Specifically they suggest that looking at technical hazards is an input into resilience engineering. But actually the overall goal should be looking at organizational decision making, specifically looking at evidence that cross checks are well integrated when risky decisions are made or that the organization itself is allowing for practice at handling various simulated problems. And then also of course monitoring which problems are practiced.

We’re also left with a list of dimensions of risk that organizations can map themselves against:

  • Pressures of production versus safety
  • Learning culture or that of denial
  • Proactivity in noticing evidence of problems or reactivity
  • Monitoring safety through multiple people and levels or isolating that to only a small group or even an individual
  • Flexibility versus stiffness.

Finally, the authors leave us with three points, that they believe highly reliable aviation organizations in the future will have become good at.
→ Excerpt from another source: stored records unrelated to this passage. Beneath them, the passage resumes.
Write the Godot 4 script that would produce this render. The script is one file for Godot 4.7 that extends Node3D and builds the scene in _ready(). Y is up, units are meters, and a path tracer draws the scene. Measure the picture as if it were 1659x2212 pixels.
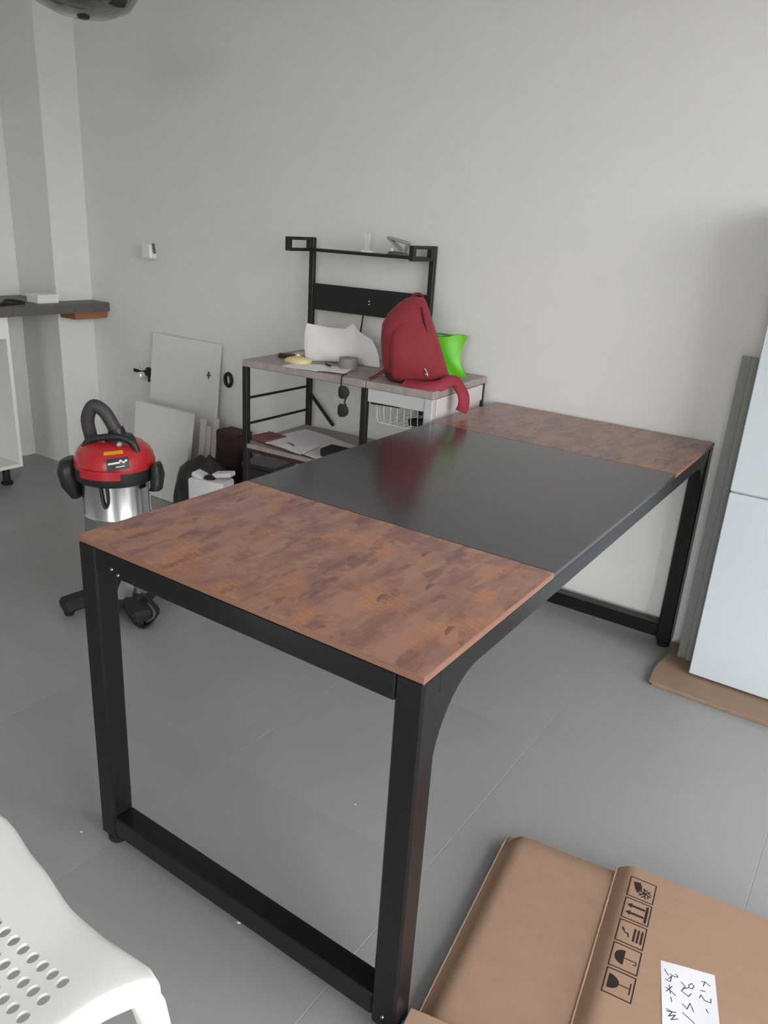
extends Node3D

# ---------------------------------------------------------------- helpers
const W := 0.798      # dining table width (x)
const L := 1.818      # dining table length (-z)
const WALL := -1.84   # face of the back wall
var used := {}
var M := {}

func numbered(called: String) -> String:
	if not used.has(called):
		used[called] = 0
		return called
	used[called] += 1
	return "%s_%03d" % [called, used[called]]

func thing(called: String, label: String, category: String, at := Vector3.ZERO, turn := 0.0, group := "") -> Node3D:
	var o := Node3D.new()
	o.name = numbered(called)
	add_child(o)
	o.position = at
	o.rotation.y = turn
	tag(o, label, category, group)
	return o

func tag(o: Node3D, label: String, category: String, group := "") -> Node3D:
	o.set_meta("label", label)
	o.set_meta("category", category)
	if group != "":
		o.set_meta("group", group)
	return o

func obj(called: String, st: SurfaceTool, m: Material, parent: Node = null) -> MeshInstance3D:
	st.generate_normals()
	var mi := MeshInstance3D.new()
	mi.mesh = st.commit()
	mi.material_override = m
	mi.cast_shadow = GeometryInstance3D.SHADOW_CASTING_SETTING_ON
	if parent == null:
		mi.name = numbered(called)
		add_child(mi)
	else:
		mi.name = called
		parent.add_child(mi, true)
	return mi

func struct(called: String, st: SurfaceTool, m: Material, label := "") -> MeshInstance3D:
	var o := obj(called, st, m)
	o.set_meta("kind", "structure")
	if label != "":
		o.set_meta("label", label)
	return o

func mb() -> SurfaceTool:
	var st := SurfaceTool.new()
	st.begin(Mesh.PRIMITIVE_TRIANGLES)
	st.set_smooth_group(-1)
	return st

func face(st: SurfaceTool, p: Array, out: Vector3, uv: Array = []) -> void:
	# a convex polygon facing out (front faces run clockwise)
	var n: Vector3 = (p[1] - p[0]).cross(p[2] - p[0])
	var flip := n.dot(out) > 0.0
	for i in range(1, p.size() - 1):
		var ids := [0, i + 1, i] if flip else [0, i, i + 1]
		for k in ids:
			if uv.size() > 0:
				st.set_uv(uv[k])
			st.add_vertex(p[k])

func box(st: SurfaceTool, c: Vector3, s: Vector3, bev := 0.002, bs := Basis()) -> void:
	var h := s * 0.5
	var b: float = min(bev, min(h.x, min(h.y, h.z)) * 0.9)
	var g := func(v: Vector3) -> Vector3: return c + bs * v
	for a in 3:
		var u := (a + 1) % 3
		var w := (a + 2) % 3
		for sg in [-1.0, 1.0]:
			var ps := []
			for q in [[-1, -1], [1, -1], [1, 1], [-1, 1]]:
				var v := Vector3.ZERO
				v[a] = sg * h[a]
				v[u] = q[0] * (h[u] - b)
				v[w] = q[1] * (h[w] - b)
				ps.append(g.call(v))
			var o := Vector3.ZERO
			o[a] = sg
			face(st, ps, bs * o)
		# edges along axis a
		for su in [-1.0, 1.0]:
			for sw in [-1.0, 1.0]:
				var ps2 := []
				for e in [[-1, 0], [1, 0], [1, 1], [-1, 1]]:
					var v2 := Vector3.ZERO
					v2[a] = e[0] * (h[a] - b)
					v2[u] = su * (h[u] - (b if e[1] == 1 else 0.0))
					v2[w] = sw * (h[w] - (0.0 if e[1] == 1 else b))
					ps2.append(g.call(v2))
				var o2 := Vector3.ZERO
				o2[u] = su
				o2[w] = sw
				face(st, ps2, bs * o2)
	for sx in [-1.0, 1.0]:
		for sy in [-1.0, 1.0]:
			for sz in [-1.0, 1.0]:
				face(st, [g.call(Vector3(sx * h.x, sy * (h.y - b), sz * (h.z - b))), g.call(Vector3(sx * (h.x - b), sy * h.y, sz * (h.z - b))), g.call(Vector3(sx * (h.x - b), sy * (h.y - b), sz * h.z))], bs * Vector3(sx, sy, sz))

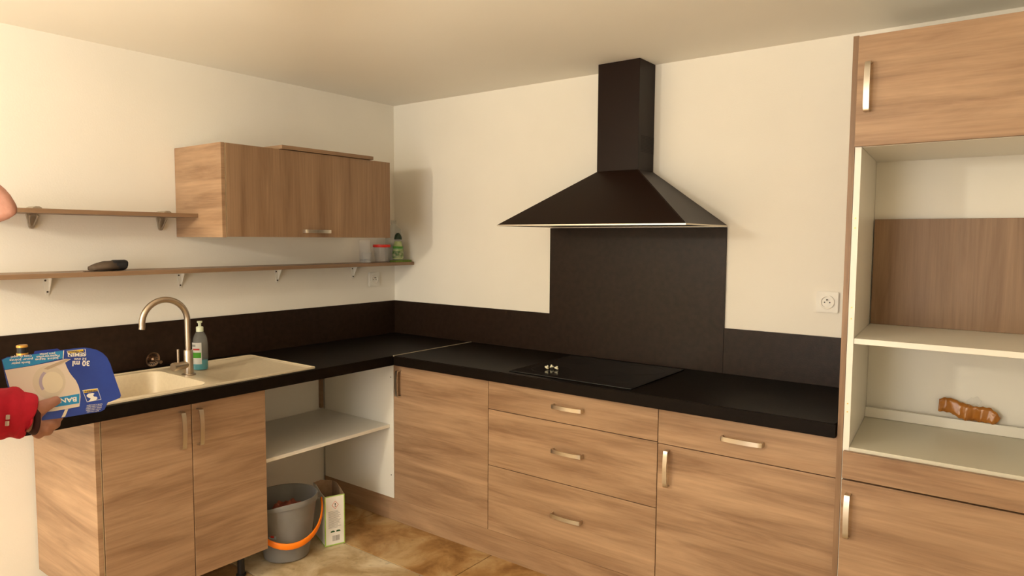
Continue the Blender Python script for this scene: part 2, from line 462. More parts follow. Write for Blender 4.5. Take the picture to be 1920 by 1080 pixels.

These three basics of resilience engineering are:

  1. Detecting signs of increasing organizational risk, especially when production pressures are intense or increasing
  2. Having the resources and authority to make extra investments in safety at precisely the times when it appears least affordable.
  3. Having a means to recognize when and where to make targeted investments to control rising signs of organizational risk and rebalanced, the safety and production tradeoff.

These mechanisms will produce an organization that creates foresight about changing risks before failures and harm occur.

Exactly the sort of foresight we could use more of.